What’s happening: The board, which was established in 2016, will convene at noon for a closed session, followed by a public meeting at 4 p.m.

The gathering will be hosted by Defense Secretary Lloyd Austin, who rebooted the board in February, and Heidi Shyu, undersecretary for research and engineering.

POLITICO obtained a list of the seven new board members, which has not been previously reported. They are:

— Mac Thornberry, a former HASC chair who sits on the board of Canadian flight training company CAE and is an adviser to Hawkeye 360 and the RAND Corporation.

— Retired Adm.
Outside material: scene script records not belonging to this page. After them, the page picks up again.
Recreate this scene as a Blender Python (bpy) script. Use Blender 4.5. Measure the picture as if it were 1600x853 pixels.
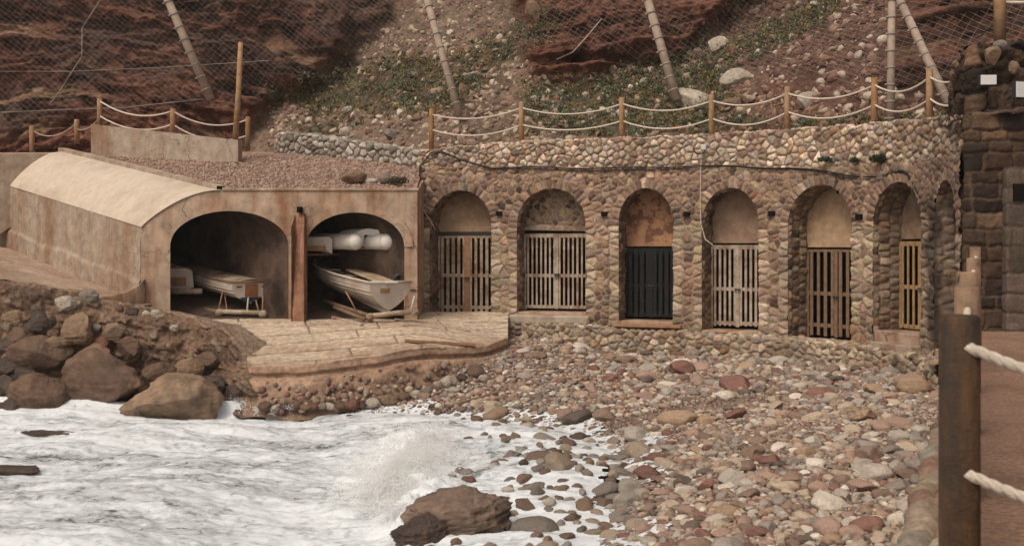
import bpy, bmesh, math, random
import numpy as np
from mathutils import Vector, Matrix
R = math.radians
random.seed(7); rng = np.random.default_rng(7)
for o in list(bpy.data.objects): bpy.data.objects.remove(o)
S = bpy.context.scene; COL = S.collection

# ------------------------------------------------ camera, sky, sun, exposure
EYE = 3.6; F = 1700.0; HOR = 383.0              # eye height over the sea; focal length and horizon in photo pixels (1600 x 853)
cam_d = bpy.data.cameras.new('camera'); cam = bpy.data.objects.new('camera', cam_d); COL.objects.link(cam)
cam.location = (0, 0, EYE); cam.rotation_euler = (R(90), 0, 0)
cam_d.sensor_width = 36; cam_d.lens = 36*F/1600; cam_d.shift_y = -(426.5-HOR)/1600
cam_d.clip_end = 600; cam_d.clip_start = .05
cam_d.dof.use_dof = True; cam_d.dof.focus_distance = 25; cam_d.dof.aperture_fstop = 4.5
S.camera = cam
S.view_settings.view_transform = 'Standard'; S.view_settings.look = 'None'; S.view_settings.gamma = 1
S.view_settings.exposure = 0.30
w = bpy.data.worlds.new('World'); S.world = w; w.use_nodes = True; nt = w.node_tree
SUN_EL, SUN_AZ = R(52), R(215)                   # high thin sun behind the camera's left shoulder, seen through cloud
sky = nt.nodes.new('ShaderNodeTexSky'); sky.sky_type = 'NISHITA'; sky.sun_disc = False
sky.sun_elevation = SUN_EL; sky.sun_rotation = SUN_AZ; sky.dust_density = 4; sky.ozone_density = .6
hs = nt.nodes.new('ShaderNodeHueSaturation'); hs.inputs['Saturation'].default_value = .22
nt.links.new(sky.outputs[0], hs.inputs['Color']); wt = nt.nodes.new('ShaderNodeVectorMath'); wt.operation = 'MULTIPLY'; wt.inputs[1].default_value = (1.06, .965, .89)   # warm overcast
nt.links.new(hs.outputs[0], wt.inputs[0]); nt.links.new(wt.outputs[0], nt.nodes['Background'].inputs[0])
nt.nodes['Background'].inputs[1].default_value = .105
sd = bpy.data.lights.new('sun', 'SUN'); sd.energy = 1.3; sd.angle = R(22); sd.color = (1, .90, .76)
sun = bpy.data.objects.new('sun', sd); COL.objects.link(sun)
sv = Vector((math.sin(SUN_AZ)*math.cos(SUN_EL), math.cos(SUN_AZ)*math.cos(SUN_EL), math.sin(SUN_EL)))
sun.rotation_euler = sv.to_track_quat('Z', 'Y').to_euler()

def at(px, py, Y):                                # photo pixel + distance -> world point
    return Vector(((px-800)*Y/F, Y, EYE+(HOR-py)*Y/F))

# ------------------------------------------------ noise
def _h(ix, iy, iz, seed):
    h = (ix.astype(np.int64)*374761393 + iy.astype(np.int64)*668265263 + iz.astype(np.int64)*2147483647 + seed*974634777) & 0xffffffff
    h = ((h ^ (h >> 13))*1274126177) & 0xffffffff
    h = (h ^ (h >> 16)) & 0xffffffff
    h = (h*2246822519) & 0xffffffff; h = h ^ (h >> 15)
    return (h & 0xffffff)/float(0xffffff)
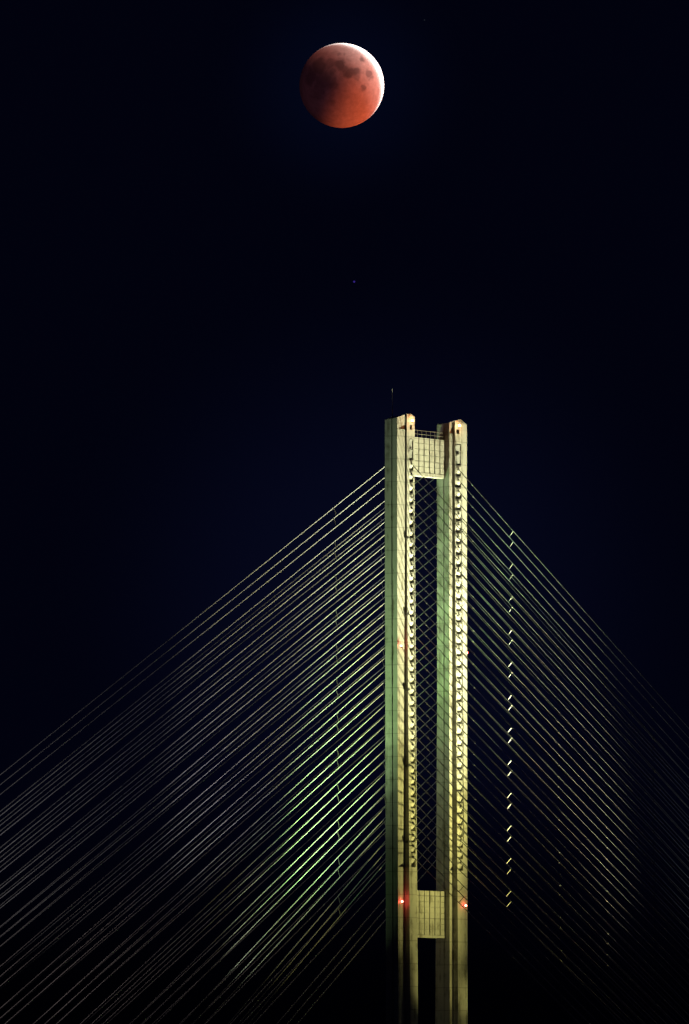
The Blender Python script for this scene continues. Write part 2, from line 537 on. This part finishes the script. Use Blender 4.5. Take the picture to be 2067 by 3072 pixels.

Mike Mullen, a former Joint Chiefs chair and now a consultant and partner at C5 Capital.

— Will Roper, former assistant secretary of the Air Force for acquisition technology and logistics, who teaches at Georgia Tech and is a senior adviser at McKinsey and Company.

— Sue Gordon, the former principal deputy director of national intelligence, who sits on the boards of CACI International, Avantus Federal, BlackSky and MITRE Corp.

— Gilda Barabino, president of Olin College of Engineering.

— Reid Hoffman, co-founder of LinkedIn and Inflection AI and a partner at venture capital firm Greylock.

— Ryan Swann, chief of data analytics at Vanguard.

Keeping it clean: The board’s charter stipulates that members “are appointed to provide advice on the basis of his or her individual best judgment without representing any particular point of view and in a manner that is free from conflict of interest.”

Nor can the board “advise on individual DoD procurements, but instead shall be concerned with the pressing and complex technological problems facing the DoD,” it states.

A new phase: Bloomberg, the business mogul and former New York mayor succeeds inaugural chair Eric Schmidt, the former Google CEO, who sought to infuse the innovative spirit of Silicon Valley to Pentagon planning and investments.

The board’s recommendations have led to the Pentagon’s Joint Artificial Intelligence Center, the adoption of principles for the development and use of AI, and the shift to more agile software development.

An enduring challenge: Bloomberg’s marching orders have a similar thrust: to provide “independent advice and recommendations on how to accelerate innovation and compete in a technology-and-innovation-driven environment.”

Bloomberg, for his part, has maintained that “our largest government agency must also be our most forward-thinking.”